▸ GIVEN INSTRUCTION
Stop after the line that contains "gx+.003).build('gap', M['black'], ct)"; until then, restate each line of the entries word for word from the very first.
========
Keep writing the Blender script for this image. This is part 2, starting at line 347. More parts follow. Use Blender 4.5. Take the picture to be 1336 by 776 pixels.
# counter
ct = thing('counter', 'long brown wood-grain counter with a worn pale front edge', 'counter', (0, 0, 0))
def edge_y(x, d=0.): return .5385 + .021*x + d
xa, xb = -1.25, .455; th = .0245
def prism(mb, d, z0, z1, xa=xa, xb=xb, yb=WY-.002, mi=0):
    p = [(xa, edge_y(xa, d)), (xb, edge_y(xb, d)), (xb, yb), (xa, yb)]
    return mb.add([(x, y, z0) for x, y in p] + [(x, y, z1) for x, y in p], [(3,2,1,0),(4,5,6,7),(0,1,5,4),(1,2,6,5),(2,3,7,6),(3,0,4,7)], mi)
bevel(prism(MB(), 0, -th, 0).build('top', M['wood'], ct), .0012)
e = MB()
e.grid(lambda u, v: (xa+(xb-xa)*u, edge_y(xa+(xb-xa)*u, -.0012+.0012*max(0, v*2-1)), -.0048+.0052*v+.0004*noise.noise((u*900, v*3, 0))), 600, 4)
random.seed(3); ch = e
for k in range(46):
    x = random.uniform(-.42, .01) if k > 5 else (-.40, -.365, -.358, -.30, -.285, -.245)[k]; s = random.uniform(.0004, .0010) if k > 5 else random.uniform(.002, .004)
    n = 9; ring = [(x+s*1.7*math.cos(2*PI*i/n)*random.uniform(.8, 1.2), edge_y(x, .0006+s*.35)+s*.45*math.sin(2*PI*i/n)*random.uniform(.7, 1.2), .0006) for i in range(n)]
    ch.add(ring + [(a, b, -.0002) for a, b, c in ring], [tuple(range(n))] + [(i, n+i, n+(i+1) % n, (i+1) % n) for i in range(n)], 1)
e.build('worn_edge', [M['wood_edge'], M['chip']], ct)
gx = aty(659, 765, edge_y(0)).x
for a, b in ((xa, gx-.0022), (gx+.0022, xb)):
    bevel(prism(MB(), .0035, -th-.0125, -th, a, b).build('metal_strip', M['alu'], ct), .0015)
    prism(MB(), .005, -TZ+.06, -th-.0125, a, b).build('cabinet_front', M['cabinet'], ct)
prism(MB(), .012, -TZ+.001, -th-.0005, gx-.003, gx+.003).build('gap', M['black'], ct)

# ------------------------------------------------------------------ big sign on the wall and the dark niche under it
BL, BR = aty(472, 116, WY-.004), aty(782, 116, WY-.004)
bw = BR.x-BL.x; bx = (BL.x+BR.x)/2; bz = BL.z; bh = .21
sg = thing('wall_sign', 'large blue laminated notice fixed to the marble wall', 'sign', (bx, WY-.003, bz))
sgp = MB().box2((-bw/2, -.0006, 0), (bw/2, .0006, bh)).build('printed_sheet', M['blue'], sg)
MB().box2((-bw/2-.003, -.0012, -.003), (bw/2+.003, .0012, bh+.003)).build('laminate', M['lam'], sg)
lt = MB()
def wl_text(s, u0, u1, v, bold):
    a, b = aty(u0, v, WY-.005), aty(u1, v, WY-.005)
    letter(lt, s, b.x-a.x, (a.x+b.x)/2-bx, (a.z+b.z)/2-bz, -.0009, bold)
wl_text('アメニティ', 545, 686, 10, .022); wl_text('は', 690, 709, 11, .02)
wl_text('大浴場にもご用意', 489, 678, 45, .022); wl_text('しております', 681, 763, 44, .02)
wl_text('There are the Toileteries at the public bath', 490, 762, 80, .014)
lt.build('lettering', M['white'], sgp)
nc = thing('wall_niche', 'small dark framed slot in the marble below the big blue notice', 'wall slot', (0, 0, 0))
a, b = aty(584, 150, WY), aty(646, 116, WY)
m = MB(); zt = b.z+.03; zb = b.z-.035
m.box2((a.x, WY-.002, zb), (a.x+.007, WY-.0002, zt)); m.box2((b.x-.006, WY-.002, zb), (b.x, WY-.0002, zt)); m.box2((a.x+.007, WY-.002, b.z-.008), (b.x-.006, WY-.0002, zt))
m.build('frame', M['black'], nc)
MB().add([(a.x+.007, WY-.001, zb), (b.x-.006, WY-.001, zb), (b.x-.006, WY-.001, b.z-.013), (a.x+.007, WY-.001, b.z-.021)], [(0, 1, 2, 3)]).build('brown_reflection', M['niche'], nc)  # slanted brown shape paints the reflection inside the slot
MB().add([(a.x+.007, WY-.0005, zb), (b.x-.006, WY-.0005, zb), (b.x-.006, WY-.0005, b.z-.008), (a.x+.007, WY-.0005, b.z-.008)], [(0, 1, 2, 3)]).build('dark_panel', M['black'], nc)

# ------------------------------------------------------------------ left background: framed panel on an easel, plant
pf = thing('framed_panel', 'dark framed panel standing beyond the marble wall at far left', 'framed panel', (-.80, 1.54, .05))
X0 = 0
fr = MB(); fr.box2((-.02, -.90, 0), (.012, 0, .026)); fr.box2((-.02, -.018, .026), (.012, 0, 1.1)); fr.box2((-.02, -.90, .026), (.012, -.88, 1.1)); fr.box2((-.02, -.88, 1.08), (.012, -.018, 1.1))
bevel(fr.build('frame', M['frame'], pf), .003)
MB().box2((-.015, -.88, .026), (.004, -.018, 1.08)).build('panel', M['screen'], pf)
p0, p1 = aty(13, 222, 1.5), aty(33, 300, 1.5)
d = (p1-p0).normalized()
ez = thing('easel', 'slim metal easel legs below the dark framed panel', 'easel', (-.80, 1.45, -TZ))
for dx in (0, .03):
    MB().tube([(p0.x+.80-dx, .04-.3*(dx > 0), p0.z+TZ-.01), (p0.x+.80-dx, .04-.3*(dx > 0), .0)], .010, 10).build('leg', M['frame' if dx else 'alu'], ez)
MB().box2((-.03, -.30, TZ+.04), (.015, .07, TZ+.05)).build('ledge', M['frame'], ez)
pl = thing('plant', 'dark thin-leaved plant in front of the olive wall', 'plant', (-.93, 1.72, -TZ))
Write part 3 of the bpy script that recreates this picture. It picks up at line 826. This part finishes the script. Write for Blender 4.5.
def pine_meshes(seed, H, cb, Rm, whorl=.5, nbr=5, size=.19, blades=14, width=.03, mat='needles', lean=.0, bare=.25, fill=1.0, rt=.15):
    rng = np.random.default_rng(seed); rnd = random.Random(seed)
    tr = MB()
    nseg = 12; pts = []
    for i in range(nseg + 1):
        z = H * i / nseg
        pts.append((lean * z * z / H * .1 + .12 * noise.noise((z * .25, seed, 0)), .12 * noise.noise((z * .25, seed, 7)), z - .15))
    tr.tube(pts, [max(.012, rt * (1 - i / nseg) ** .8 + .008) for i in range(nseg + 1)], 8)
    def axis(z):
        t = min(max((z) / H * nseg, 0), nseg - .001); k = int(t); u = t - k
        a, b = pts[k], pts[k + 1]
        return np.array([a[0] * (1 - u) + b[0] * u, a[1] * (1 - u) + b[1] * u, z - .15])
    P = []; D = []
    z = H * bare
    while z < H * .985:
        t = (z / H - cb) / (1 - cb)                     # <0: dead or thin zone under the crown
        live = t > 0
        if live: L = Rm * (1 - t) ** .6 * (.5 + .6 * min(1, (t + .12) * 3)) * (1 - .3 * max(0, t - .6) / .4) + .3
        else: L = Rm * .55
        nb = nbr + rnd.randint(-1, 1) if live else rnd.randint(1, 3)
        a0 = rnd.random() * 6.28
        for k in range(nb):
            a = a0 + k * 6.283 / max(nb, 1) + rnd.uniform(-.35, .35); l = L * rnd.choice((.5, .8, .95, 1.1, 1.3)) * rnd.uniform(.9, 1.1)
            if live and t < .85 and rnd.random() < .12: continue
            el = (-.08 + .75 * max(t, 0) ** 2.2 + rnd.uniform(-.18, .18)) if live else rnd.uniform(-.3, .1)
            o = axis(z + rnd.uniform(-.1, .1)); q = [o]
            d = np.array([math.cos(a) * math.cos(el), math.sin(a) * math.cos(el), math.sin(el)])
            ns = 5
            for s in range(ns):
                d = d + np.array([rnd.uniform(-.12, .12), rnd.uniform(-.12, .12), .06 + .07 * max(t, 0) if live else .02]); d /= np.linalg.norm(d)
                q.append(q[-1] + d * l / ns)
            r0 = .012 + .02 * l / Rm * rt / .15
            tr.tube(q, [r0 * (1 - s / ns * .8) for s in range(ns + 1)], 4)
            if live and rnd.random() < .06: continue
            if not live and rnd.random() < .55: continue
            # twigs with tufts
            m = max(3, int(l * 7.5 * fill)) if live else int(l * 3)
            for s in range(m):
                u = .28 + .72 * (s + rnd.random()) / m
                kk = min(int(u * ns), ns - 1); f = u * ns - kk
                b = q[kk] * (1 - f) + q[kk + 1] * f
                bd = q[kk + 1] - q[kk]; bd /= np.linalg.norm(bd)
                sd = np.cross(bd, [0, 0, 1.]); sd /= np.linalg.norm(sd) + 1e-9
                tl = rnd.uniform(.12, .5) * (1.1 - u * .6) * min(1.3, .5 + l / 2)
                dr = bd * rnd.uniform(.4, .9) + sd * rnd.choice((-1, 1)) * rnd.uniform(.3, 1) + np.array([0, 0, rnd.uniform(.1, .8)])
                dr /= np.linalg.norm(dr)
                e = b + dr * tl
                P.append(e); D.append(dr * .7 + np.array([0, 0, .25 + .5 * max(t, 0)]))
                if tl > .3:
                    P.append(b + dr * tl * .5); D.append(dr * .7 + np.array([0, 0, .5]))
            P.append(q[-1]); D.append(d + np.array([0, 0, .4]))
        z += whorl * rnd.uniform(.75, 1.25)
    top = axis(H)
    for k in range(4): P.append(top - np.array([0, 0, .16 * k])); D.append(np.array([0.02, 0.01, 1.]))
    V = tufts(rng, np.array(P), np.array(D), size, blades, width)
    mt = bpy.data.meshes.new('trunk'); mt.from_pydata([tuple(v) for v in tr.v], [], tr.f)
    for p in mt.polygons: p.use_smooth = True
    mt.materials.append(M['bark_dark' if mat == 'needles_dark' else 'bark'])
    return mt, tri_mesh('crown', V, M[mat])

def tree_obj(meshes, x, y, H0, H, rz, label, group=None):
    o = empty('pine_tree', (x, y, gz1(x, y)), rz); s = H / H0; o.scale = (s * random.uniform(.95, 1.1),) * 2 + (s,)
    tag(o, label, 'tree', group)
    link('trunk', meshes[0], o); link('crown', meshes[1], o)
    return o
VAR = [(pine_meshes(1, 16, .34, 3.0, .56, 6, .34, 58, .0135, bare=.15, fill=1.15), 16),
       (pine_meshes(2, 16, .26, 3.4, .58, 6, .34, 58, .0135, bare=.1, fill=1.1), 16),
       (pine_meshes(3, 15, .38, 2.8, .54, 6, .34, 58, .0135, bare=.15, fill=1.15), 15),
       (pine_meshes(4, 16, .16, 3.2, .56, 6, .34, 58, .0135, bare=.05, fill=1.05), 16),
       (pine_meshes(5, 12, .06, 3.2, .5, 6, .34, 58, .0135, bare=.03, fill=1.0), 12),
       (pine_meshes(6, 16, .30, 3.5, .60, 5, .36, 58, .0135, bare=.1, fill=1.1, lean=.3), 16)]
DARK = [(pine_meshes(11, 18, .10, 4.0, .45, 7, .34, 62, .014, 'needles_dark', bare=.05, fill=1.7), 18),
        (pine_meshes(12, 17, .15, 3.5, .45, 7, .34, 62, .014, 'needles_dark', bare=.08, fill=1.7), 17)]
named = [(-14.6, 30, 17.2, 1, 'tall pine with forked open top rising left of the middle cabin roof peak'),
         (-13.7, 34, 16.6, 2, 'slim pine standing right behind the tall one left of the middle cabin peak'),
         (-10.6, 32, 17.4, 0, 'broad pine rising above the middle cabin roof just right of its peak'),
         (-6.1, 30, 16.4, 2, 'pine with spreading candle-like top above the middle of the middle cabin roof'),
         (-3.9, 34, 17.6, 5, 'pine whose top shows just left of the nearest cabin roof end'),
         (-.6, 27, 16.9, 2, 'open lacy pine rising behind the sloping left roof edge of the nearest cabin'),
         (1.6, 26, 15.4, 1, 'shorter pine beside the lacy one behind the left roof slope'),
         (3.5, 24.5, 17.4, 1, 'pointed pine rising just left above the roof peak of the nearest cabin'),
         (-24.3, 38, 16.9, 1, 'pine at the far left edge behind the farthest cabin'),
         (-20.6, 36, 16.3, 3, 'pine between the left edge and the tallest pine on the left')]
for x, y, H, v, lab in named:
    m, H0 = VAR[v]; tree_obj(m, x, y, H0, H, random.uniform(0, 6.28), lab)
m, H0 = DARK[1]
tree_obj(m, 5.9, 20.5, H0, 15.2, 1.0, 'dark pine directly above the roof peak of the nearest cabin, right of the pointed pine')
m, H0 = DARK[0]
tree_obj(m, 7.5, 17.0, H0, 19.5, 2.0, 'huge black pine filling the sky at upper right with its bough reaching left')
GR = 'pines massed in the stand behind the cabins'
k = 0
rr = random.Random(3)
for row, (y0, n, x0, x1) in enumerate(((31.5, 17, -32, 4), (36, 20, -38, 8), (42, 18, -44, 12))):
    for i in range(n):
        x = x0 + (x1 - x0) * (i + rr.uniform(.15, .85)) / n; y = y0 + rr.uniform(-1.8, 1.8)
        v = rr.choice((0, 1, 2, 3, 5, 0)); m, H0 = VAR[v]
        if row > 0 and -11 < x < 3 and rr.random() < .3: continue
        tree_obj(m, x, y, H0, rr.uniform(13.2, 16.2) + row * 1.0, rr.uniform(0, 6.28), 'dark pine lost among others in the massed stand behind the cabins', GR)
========
▸ EXERCISE RESPONSE
Keep writing the Blender script for this image. This is part 2, starting at line 347. More parts follow. Use Blender 4.5. Take the picture to be 1336 by 776 pixels.
# counter
ct = thing('counter', 'long brown wood-grain counter with a worn pale front edge', 'counter', (0, 0, 0))
def edge_y(x, d=0.): return .5385 + .021*x + d
xa, xb = -1.25, .455; th = .0245
def prism(mb, d, z0, z1, xa=xa, xb=xb, yb=WY-.002, mi=0):
    p = [(xa, edge_y(xa, d)), (xb, edge_y(xb, d)), (xb, yb), (xa, yb)]
    return mb.add([(x, y, z0) for x, y in p] + [(x, y, z1) for x, y in p], [(3,2,1,0),(4,5,6,7),(0,1,5,4),(1,2,6,5),(2,3,7,6),(3,0,4,7)], mi)
bevel(prism(MB(), 0, -th, 0).build('top', M['wood'], ct), .0012)
e = MB()
e.grid(lambda u, v: (xa+(xb-xa)*u, edge_y(xa+(xb-xa)*u, -.0012+.0012*max(0, v*2-1)), -.0048+.0052*v+.0004*noise.noise((u*900, v*3, 0))), 600, 4)
random.seed(3); ch = e
for k in range(46):
    x = random.uniform(-.42, .01) if k > 5 else (-.40, -.365, -.358, -.30, -.285, -.245)[k]; s = random.uniform(.0004, .0010) if k > 5 else random.uniform(.002, .004)
    n = 9; ring = [(x+s*1.7*math.cos(2*PI*i/n)*random.uniform(.8, 1.2), edge_y(x, .0006+s*.35)+s*.45*math.sin(2*PI*i/n)*random.uniform(.7, 1.2), .0006) for i in range(n)]
    ch.add(ring + [(a, b, -.0002) for a, b, c in ring], [tuple(range(n))] + [(i, n+i, n+(i+1) % n, (i+1) % n) for i in range(n)], 1)
e.build('worn_edge', [M['wood_edge'], M['chip']], ct)
gx = aty(659, 765, edge_y(0)).x
for a, b in ((xa, gx-.0022), (gx+.0022, xb)):
    bevel(prism(MB(), .0035, -th-.0125, -th, a, b).build('metal_strip', M['alu'], ct), .0015)
    prism(MB(), .005, -TZ+.06, -th-.0125, a, b).build('cabinet_front', M['cabinet'], ct)
prism(MB(), .012, -TZ+.001, -th-.0005, gx-.003, gx+.003).build('gap', M['black'], ct)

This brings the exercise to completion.